After a quick look and comparison of pictures on identical monitors side-by-side against LR3, here are my observations:

  • Not a major upgrade unless you do movies.
  • RAW Import and preview generation speed no different from LR3.
  • Despite renamed sliders for Highlights and Shadows I found I could exactly replicate the effect of these in LR3.
  • Enhanced local adjustments nice to have; overall adjustments, while renamed, add little to LR3 viewed on 2 monitors side-by-side.
  • The localized Sharpness adjustment range is still frustratingly narrow, requiring export to Photoshop if you want real control.
  • Export to Blurb is nice – if you like Blurb – but there are canned export plugins for other services for LR3 – I use the one for Shutterfly.
  • No Content Aware Fill added. Still need to roundtrip to CS5 to do that.
  • GPS? Only my iPhone 4S has that so of little use.
  • Soft proofing no biggie – you could do that through Mac Preview in LR3. And you cannot soft proof on your secondary display, only in the main one, which is kind of stupid.
  • ‘Adjust Print Brightness’ is BS as you cannot preview it – at least I cannot find out how – and it’s no excuse for proper printer setup.
  • No crashes or hitches (OS X Lion 10.7.2), though switching to the Develop module rapidly refreshes the screen a couple of times – easy fix for Adobe.
  • No help files – click Help and you get LR3 Help.
  • ‘Email a photo’ implementation sucks as it does not access the Contacts app on my Mac, meaning you have to input the full email address, and setup is awfully clunky. Adobe needs to integrate this better to make it useful. Right now it’s faster to export a JPG and drop it on Mail app.

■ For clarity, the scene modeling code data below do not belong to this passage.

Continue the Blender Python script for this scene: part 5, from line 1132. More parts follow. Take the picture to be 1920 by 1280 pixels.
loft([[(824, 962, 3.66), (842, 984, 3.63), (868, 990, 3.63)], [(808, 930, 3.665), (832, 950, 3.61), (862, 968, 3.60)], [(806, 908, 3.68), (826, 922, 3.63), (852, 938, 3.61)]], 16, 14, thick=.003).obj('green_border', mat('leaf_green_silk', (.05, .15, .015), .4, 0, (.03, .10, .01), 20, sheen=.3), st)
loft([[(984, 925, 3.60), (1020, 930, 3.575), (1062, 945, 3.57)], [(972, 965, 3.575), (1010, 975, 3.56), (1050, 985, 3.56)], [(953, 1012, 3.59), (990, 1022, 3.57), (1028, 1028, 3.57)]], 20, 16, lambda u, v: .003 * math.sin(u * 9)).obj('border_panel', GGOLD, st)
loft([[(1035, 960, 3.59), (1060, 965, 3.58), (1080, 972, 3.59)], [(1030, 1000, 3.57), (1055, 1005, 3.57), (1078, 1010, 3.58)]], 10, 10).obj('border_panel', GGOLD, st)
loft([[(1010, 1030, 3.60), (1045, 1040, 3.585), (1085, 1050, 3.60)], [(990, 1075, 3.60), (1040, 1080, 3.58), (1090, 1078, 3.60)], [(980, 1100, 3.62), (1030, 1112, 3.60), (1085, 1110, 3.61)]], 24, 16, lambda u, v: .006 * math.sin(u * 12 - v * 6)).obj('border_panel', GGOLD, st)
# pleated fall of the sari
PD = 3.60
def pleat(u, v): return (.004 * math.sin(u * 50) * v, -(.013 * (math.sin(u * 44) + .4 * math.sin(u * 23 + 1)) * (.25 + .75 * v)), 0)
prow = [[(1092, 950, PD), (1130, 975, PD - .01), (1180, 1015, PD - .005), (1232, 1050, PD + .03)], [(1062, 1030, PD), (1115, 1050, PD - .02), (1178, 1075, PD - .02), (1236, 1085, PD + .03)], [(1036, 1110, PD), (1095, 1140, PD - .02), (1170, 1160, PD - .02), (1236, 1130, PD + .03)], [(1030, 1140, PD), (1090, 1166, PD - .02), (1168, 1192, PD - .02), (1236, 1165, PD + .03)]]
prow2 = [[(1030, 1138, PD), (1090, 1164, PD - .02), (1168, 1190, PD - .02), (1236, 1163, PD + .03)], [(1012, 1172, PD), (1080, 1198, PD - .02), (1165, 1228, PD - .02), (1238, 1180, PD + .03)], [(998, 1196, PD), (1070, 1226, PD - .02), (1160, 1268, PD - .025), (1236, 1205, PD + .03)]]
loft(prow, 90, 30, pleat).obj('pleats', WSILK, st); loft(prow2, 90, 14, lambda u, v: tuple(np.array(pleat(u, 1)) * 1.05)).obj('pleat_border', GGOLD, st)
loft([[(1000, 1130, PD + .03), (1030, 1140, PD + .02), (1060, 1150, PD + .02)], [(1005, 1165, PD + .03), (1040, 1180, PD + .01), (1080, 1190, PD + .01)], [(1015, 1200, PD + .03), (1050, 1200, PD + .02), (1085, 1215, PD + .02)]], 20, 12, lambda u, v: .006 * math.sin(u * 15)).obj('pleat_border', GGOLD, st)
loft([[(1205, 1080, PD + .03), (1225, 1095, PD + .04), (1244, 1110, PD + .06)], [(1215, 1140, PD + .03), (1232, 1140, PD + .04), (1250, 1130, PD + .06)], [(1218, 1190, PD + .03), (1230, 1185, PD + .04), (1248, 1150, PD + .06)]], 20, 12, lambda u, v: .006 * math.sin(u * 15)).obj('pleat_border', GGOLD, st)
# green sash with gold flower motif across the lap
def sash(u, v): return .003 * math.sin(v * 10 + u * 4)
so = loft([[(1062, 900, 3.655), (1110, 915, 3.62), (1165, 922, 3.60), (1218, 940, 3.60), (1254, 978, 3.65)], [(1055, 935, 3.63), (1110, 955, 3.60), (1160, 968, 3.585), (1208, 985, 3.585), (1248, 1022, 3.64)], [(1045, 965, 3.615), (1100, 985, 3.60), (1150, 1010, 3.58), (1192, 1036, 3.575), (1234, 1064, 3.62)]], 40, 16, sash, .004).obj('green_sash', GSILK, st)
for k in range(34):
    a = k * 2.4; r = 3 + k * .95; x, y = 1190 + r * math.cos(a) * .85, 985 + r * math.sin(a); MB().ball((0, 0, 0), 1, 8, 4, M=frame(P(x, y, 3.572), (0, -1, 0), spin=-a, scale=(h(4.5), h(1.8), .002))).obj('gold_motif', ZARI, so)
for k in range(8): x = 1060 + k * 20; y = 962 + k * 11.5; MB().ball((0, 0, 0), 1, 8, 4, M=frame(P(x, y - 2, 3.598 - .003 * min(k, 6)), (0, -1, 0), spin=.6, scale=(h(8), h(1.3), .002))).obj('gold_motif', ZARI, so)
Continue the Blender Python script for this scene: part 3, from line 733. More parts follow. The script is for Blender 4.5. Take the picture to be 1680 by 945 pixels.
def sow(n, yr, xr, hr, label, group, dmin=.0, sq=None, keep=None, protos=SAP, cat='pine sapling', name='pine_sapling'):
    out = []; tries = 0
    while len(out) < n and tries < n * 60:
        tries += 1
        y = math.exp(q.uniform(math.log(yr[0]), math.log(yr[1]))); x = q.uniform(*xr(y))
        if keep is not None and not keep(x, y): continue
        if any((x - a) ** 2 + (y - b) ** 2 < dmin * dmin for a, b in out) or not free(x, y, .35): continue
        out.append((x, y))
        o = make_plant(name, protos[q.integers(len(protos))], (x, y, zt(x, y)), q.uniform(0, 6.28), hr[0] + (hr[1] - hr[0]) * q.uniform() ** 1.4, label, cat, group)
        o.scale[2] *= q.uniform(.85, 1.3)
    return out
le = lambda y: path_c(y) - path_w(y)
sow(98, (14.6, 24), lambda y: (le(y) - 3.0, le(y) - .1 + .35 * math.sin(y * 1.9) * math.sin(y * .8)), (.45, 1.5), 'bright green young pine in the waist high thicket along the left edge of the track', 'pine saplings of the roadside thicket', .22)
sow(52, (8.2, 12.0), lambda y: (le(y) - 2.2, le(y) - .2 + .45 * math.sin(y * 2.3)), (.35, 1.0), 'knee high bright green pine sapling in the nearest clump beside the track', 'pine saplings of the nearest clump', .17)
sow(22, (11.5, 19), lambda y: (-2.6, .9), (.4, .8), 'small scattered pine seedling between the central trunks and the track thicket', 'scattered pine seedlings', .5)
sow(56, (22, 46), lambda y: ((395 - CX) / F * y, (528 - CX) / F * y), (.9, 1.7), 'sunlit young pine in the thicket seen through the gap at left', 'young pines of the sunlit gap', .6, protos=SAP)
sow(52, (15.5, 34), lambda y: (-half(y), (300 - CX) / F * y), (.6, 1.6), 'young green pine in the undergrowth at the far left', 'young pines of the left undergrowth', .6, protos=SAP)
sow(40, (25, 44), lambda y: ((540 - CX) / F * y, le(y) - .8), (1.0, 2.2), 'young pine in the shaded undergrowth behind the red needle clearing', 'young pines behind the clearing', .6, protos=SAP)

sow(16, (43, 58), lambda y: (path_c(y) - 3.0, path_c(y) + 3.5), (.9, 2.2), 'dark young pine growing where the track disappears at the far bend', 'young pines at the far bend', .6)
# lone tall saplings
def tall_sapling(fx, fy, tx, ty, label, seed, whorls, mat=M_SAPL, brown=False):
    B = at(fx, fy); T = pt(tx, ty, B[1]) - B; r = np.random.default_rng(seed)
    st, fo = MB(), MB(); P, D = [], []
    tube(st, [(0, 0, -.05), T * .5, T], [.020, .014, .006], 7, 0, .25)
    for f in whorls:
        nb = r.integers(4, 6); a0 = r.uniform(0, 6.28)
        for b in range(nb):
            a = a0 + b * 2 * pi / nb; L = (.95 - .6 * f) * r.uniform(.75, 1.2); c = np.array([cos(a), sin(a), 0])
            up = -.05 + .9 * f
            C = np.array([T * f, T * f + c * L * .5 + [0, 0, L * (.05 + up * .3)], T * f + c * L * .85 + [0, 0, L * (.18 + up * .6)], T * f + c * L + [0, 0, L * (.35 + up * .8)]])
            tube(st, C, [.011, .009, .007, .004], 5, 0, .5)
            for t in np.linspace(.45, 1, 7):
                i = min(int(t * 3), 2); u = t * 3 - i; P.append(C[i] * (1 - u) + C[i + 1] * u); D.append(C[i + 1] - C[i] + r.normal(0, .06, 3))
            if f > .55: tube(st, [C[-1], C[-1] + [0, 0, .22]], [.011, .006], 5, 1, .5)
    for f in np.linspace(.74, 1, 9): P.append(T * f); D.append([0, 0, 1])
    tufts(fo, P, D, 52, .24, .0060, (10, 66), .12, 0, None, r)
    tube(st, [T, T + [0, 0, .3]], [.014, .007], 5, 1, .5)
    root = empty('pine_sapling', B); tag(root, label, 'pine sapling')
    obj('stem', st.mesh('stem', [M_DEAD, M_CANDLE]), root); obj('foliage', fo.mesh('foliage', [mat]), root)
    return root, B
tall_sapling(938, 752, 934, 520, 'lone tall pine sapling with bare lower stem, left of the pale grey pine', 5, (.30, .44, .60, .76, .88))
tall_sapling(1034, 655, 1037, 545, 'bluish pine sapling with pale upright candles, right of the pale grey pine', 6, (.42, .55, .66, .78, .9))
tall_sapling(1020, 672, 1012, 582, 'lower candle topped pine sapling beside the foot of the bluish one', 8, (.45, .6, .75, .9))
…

The localized Develop adjustments panel in Lightroom 4.

Email setup in LR4 – of course you know your SMTP Server and Port, right?

While I will be upgrading after all the usual debugging is concluded, simply to keep current, the best thing that can be said is that Adobe appears not to have broken anything in what is already a robust and stable cataloging/basic processing/printing tool for RAW files.